**Set exercise**
Set down exactly the lines of the listing below, please, beginning with the first and ending with the line that holds "850)], WT-.55, WT)".
** START OF Data **
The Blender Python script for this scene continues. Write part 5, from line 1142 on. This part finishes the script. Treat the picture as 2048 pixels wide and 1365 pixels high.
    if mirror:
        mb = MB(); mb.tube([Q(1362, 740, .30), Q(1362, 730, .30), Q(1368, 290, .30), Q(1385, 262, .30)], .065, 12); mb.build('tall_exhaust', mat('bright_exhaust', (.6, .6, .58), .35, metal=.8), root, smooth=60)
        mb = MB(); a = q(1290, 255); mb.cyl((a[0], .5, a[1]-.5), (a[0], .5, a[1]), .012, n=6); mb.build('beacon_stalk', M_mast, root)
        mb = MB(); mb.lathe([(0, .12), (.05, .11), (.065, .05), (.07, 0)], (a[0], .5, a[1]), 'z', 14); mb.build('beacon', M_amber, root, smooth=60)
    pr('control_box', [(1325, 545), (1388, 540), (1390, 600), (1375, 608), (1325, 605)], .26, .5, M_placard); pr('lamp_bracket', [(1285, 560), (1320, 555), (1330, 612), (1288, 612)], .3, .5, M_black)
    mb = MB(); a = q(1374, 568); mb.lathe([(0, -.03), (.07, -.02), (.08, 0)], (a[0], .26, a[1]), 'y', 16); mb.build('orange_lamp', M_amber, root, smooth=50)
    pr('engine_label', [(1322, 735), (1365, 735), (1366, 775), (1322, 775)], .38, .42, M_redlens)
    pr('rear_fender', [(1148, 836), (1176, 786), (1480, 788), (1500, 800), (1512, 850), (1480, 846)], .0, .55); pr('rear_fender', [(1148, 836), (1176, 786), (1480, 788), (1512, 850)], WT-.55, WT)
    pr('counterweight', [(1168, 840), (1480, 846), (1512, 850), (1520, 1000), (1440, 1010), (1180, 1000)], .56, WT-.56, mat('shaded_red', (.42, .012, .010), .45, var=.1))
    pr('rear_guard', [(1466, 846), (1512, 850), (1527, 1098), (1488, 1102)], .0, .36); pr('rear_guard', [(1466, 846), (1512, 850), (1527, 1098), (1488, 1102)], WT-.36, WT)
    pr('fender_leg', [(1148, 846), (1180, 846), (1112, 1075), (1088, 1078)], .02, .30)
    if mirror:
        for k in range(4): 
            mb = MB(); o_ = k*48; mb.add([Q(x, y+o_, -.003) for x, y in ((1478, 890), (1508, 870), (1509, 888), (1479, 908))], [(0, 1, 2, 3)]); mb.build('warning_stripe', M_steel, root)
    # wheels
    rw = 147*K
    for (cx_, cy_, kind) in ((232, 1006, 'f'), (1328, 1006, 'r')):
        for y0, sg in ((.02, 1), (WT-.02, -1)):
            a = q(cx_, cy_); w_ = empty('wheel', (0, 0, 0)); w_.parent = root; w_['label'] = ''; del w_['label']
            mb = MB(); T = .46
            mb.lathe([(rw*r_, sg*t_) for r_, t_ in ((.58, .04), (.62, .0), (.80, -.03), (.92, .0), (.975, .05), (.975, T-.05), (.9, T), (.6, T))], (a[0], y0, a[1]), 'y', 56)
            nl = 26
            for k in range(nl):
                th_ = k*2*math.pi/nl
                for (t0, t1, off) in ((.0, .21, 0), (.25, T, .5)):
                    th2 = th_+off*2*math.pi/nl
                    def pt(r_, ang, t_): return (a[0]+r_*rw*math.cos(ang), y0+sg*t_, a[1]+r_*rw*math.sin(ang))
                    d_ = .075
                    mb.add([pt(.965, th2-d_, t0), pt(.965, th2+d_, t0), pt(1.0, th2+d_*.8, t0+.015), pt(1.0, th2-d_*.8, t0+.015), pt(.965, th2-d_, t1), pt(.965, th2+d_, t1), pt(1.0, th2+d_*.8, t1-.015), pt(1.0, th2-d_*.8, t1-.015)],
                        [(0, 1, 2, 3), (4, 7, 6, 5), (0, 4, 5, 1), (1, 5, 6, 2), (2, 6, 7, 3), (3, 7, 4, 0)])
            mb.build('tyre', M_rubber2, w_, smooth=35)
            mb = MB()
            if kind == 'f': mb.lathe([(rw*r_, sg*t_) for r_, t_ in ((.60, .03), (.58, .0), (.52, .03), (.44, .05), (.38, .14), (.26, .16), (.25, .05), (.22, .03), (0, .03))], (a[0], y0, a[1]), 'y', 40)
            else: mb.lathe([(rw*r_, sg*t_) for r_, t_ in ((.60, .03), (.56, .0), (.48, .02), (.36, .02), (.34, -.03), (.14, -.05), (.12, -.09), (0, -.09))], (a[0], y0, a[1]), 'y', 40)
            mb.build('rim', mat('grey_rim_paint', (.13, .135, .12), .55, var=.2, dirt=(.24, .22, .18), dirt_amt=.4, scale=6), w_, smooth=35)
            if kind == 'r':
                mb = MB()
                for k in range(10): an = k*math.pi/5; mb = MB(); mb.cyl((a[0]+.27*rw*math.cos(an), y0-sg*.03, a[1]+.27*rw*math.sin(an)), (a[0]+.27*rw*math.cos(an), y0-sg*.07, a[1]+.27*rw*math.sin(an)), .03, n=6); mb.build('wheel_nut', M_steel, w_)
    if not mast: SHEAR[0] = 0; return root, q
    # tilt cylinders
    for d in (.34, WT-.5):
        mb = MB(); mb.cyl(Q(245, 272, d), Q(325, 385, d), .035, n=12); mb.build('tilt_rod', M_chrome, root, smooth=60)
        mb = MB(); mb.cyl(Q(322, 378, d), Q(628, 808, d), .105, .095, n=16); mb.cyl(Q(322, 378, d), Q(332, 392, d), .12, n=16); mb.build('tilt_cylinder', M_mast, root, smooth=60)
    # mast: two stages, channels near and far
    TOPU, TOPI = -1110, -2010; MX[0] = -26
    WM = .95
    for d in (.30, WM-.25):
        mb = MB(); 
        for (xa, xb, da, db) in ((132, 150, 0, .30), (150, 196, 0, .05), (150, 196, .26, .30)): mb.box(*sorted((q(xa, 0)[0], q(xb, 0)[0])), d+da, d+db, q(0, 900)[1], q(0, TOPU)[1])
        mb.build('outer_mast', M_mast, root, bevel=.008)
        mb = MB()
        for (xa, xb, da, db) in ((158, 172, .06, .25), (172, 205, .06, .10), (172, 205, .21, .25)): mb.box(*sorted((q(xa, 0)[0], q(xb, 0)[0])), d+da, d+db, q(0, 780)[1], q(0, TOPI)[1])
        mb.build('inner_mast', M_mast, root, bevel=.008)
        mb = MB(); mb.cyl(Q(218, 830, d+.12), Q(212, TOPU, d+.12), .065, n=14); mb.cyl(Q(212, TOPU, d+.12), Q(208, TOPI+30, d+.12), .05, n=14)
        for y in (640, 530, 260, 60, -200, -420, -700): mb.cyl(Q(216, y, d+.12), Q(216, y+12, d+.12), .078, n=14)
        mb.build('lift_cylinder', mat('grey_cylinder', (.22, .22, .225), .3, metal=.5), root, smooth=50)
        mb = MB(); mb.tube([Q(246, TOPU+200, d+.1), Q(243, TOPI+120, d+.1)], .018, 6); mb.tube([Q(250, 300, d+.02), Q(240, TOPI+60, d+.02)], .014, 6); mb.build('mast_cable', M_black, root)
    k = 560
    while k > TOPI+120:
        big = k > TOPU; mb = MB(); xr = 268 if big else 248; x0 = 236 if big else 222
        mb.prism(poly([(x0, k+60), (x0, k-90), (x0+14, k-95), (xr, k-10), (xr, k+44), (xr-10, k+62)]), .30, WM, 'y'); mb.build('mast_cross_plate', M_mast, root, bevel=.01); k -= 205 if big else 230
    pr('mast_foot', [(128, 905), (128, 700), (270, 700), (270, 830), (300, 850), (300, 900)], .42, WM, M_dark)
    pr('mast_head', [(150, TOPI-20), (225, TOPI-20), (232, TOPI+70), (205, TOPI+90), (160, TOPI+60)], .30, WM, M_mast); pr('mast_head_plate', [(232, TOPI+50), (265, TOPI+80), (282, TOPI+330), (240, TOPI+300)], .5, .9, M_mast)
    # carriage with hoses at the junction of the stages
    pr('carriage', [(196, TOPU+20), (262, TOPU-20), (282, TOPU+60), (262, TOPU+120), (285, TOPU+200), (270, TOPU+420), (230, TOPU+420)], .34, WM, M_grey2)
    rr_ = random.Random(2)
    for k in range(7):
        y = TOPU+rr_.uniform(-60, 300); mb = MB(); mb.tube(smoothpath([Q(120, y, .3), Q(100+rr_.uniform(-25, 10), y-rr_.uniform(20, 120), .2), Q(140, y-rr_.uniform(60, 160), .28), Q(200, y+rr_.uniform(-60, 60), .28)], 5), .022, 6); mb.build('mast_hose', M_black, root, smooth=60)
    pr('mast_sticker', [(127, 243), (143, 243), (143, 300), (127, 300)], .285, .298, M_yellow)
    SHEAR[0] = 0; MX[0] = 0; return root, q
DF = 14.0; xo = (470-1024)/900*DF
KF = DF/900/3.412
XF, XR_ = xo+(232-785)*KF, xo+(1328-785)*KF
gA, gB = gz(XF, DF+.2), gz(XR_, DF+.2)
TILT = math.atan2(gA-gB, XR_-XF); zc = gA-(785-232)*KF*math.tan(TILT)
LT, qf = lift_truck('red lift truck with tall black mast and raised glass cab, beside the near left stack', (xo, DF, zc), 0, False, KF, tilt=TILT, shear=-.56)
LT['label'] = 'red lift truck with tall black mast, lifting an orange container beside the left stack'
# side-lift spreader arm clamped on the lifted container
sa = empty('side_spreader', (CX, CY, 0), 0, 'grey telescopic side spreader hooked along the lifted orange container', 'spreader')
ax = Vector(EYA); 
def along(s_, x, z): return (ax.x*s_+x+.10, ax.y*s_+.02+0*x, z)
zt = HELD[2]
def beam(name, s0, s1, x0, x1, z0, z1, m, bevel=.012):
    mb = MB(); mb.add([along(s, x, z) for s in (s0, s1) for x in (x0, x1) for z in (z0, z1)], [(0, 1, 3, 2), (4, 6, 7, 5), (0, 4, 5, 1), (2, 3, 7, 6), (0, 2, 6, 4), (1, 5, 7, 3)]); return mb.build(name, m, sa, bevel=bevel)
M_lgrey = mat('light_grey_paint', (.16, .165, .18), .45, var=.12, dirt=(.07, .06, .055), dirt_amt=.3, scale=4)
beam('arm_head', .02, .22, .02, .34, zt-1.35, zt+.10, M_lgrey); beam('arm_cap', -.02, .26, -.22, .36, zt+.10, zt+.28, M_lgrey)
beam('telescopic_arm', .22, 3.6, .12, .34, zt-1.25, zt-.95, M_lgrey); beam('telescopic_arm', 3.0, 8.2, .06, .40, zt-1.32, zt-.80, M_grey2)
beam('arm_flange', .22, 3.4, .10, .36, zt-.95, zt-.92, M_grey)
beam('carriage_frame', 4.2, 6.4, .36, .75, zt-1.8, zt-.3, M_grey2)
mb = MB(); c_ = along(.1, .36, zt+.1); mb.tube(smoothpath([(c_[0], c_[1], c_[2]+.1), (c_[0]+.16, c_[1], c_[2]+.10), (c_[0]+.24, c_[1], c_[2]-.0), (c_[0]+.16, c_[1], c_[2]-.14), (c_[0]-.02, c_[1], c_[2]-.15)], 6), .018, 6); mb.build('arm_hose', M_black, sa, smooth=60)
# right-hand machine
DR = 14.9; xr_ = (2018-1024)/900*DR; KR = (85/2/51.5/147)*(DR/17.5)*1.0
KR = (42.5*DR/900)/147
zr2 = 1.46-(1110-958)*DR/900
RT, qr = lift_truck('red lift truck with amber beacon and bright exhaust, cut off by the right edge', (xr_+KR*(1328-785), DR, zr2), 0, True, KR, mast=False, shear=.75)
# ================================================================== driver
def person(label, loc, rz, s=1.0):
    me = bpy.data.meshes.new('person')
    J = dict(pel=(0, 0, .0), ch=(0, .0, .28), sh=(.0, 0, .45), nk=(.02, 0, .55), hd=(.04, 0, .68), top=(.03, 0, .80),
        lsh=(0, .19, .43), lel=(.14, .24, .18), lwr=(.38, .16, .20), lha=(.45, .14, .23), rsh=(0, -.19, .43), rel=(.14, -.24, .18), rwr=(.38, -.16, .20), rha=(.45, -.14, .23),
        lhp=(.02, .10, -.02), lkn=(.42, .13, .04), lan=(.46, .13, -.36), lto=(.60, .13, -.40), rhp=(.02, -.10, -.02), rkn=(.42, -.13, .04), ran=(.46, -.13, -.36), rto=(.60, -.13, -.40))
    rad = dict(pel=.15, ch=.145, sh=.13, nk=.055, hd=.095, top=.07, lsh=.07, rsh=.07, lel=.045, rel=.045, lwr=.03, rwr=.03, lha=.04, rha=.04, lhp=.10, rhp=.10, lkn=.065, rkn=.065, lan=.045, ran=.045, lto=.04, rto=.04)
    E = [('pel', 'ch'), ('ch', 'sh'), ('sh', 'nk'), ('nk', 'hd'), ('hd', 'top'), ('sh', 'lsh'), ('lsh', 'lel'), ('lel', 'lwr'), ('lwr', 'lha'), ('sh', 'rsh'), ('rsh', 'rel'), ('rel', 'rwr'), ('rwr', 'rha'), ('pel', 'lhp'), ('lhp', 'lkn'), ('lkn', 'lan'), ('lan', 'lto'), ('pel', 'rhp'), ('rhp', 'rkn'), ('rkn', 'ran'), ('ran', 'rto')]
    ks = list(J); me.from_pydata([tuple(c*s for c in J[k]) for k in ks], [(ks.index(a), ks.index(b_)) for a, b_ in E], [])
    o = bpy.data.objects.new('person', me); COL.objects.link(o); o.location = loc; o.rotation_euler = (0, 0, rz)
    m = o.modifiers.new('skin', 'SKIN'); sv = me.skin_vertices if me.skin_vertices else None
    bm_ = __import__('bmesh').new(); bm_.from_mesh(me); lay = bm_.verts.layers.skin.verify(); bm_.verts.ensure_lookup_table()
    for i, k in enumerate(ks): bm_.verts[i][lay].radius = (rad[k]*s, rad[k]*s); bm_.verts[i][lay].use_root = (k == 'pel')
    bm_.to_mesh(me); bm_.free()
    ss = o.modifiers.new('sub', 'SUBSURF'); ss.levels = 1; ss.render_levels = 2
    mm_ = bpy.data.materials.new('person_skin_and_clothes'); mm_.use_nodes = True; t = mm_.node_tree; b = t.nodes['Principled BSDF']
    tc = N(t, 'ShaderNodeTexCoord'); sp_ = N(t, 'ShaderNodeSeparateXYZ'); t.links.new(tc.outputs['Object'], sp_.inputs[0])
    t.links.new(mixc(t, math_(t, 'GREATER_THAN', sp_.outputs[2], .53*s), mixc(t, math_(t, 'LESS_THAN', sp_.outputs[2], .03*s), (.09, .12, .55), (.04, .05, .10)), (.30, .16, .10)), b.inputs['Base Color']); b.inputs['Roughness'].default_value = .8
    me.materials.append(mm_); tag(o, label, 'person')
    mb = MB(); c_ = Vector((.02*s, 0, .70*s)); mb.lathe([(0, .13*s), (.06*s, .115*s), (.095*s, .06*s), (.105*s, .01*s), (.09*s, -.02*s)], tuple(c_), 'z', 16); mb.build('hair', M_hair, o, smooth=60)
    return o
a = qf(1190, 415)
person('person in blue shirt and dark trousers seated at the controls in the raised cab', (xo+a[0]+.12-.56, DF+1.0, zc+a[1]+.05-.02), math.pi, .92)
** END OF Data **
**Result of the task**
The Blender Python script for this scene continues. Write part 5, from line 1142 on. This part finishes the script. Treat the picture as 2048 pixels wide and 1365 pixels high.
    if mirror:
        mb = MB(); mb.tube([Q(1362, 740, .30), Q(1362, 730, .30), Q(1368, 290, .30), Q(1385, 262, .30)], .065, 12); mb.build('tall_exhaust', mat('bright_exhaust', (.6, .6, .58), .35, metal=.8), root, smooth=60)
        mb = MB(); a = q(1290, 255); mb.cyl((a[0], .5, a[1]-.5), (a[0], .5, a[1]), .012, n=6); mb.build('beacon_stalk', M_mast, root)
        mb = MB(); mb.lathe([(0, .12), (.05, .11), (.065, .05), (.07, 0)], (a[0], .5, a[1]), 'z', 14); mb.build('beacon', M_amber, root, smooth=60)
    pr('control_box', [(1325, 545), (1388, 540), (1390, 600), (1375, 608), (1325, 605)], .26, .5, M_placard); pr('lamp_bracket', [(1285, 560), (1320, 555), (1330, 612), (1288, 612)], .3, .5, M_black)
    mb = MB(); a = q(1374, 568); mb.lathe([(0, -.03), (.07, -.02), (.08, 0)], (a[0], .26, a[1]), 'y', 16); mb.build('orange_lamp', M_amber, root, smooth=50)
    pr('engine_label', [(1322, 735), (1365, 735), (1366, 775), (1322, 775)], .38, .42, M_redlens)
    pr('rear_fender', [(1148, 836), (1176, 786), (1480, 788), (1500, 800), (1512, 850), (1480, 846)], .0, .55); pr('rear_fender', [(1148, 836), (1176, 786), (1480, 788), (1512, 850)], WT-.55, WT)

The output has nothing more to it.